Using Fish shell's event system to behave like method_missing
Dr Nic’s latest post, hash bang cucumber, reminded me of a piece of hax I whipped up a few weeks ago with Ruby and Fish Shell.
Fish has an event system that allows you to register functions to be auto-run after or during certain events (such as
when a particular environment variable is changed). One of this events is called fish_command_not_found
. It is
triggered whenever you type a non-existant command into the prompt.
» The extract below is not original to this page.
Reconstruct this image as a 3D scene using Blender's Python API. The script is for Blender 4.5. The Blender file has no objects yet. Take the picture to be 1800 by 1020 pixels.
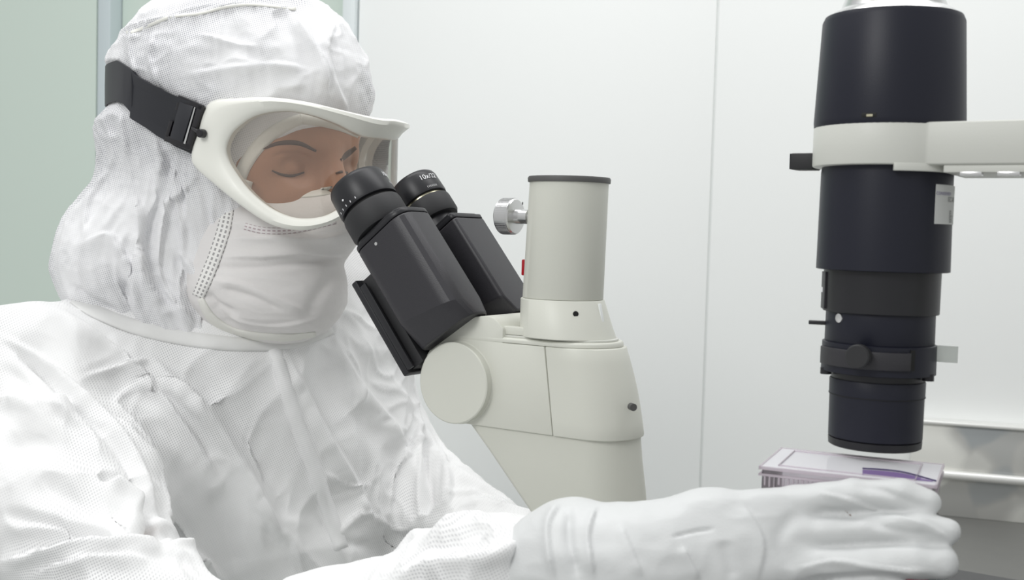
import bpy, bmesh, random
import numpy as np
from math import *
from mathutils import Vector, Matrix
from mathutils.bvhtree import BVHTree
random.seed(3); np.random.seed(3)
SC = bpy.context.scene
COL = SC.collection

# ------------------------------------------------------------------ camera
FPX = 2000.0; PITCH = radians(3.0); ROLL = radians(1.6)
CAM = np.array([0, 0, 1.30])
_f = np.array([0, cos(PITCH), -sin(PITCH)]); _u0 = np.array([0, sin(PITCH), cos(PITCH)]); _r0 = np.array([1., 0, 0])
CR = cos(ROLL)*_r0 + sin(ROLL)*_u0; CU = -sin(ROLL)*_r0 + cos(ROLL)*_u0
cd = bpy.data.cameras.new('camera'); cam = bpy.data.objects.new('camera', cd); COL.objects.link(cam)
cd.sensor_width = 36; cd.lens = FPX/1800*36; cd.clip_start = .02
cam.matrix_world = Matrix(((CR[0], CU[0], -_f[0], CAM[0]), (CR[1], CU[1], -_f[1], CAM[1]), (CR[2], CU[2], -_f[2], CAM[2]), (0, 0, 0, 1)))
cd.dof.use_dof = True; cd.dof.focus_distance = .93; cd.dof.aperture_fstop = 13
SC.camera = cam
# ------------------------------------------------------------------ world, lights, exposure
W = bpy.data.worlds.new('world'); SC.world = W; W.use_nodes = True
nt = W.node_tree; bg = nt.nodes['Background']
tc = nt.nodes.new('ShaderNodeTexCoord'); sp = nt.nodes.new('ShaderNodeSeparateXYZ'); rp = nt.nodes.new('ShaderNodeValToRGB')
mr = nt.nodes.new('ShaderNodeMapRange'); mr.inputs[1].default_value = -1; mr.inputs[2].default_value = 1
nt.links.new(tc.outputs['Generated'], sp.inputs[0]); nt.links.new(sp.outputs[2], mr.inputs[0]); nt.links.new(mr.outputs[0], rp.inputs[0])
rp.color_ramp.elements[0].color = (.68, .68, .665, 1); rp.color_ramp.elements[1].color = (1.0, 1.02, 1.02, 1)
nt.links.new(rp.outputs[0], bg.inputs[0]); bg.inputs[1].default_value = .50
def area(name, loc, rot, sx, sy, power, color=(1, 1, 1)):
    d = bpy.data.lights.new(name, 'AREA'); d.shape = 'RECTANGLE'; d.size = sx; d.size_y = sy; d.energy = power; d.color = color
    o = bpy.data.objects.new(name, d); COL.objects.link(o); o.location = loc; o.rotation_euler = rot; return o
area('ceiling_light_panel', (.1, 1.0, 2.75), (0, 0, 0), 2.4, .7, 15.5, (1, 1, 1))
area('ceiling_light_panel_front', (-.95, -.45, 2.3), (radians(38), radians(-22), 0), .6, .6, 8.8, (1, 1, .99))
SC.view_settings.view_transform = 'Standard'; SC.view_settings.look = 'None'; SC.view_settings.gamma = 1
SC.view_settings.use_curve_mapping = False; SC.view_settings.exposure = 0.40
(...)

With this in mind, you can trigger certain commands to run by matching what fish couldn’t manage to run automatically by catching this event.
For instance:
function __fish_method_missing --on-event fish_command_not_found
method_missing $argv
end
funcsave method_missing
Given that function is created (simply paste the whole code block into your Fish terminal), I can now create a command
called method_missing
(or whatever you call inside your __fish_method_missing
) and place it somewhere in your
$PATH
— I like ~/.config/fish/bin
.
My method_missing
binary is simply something like this:
#!/usr/bin/env ruby
command = ARGV.shift
def run(cmd)
puts "Running #{cmd.inspect} instead"
system(cmd)
end
case command
when /^git(@|:\/\/).*\.git$/
run("git clone #{command.inspect}")
when /^(?:ftp|https?):\/\/.+\.t(?:ar\.)?gz$/
run("curl #{command.inspect} | tar xzv")
else
$stderr.puts "No default action defined in #{__FILE__.inspect}"
abort
end
Each command you want to register just becomes a new when
statement. For instance, to implement the functionality Dr Nic was
trying to achieve, I simply modify the case
block as such:
case command
when /^[a-z0-9_\-\/]+\.feature(:\d+)?$/
run("cucumber #{command}")
# ...
end
The existing entries I have in my method_missing
command will auto-clone the repository of a pasted Git URL and
download and expand a URL for a tar file, respectively. Not too shabby, and dead easy to implement.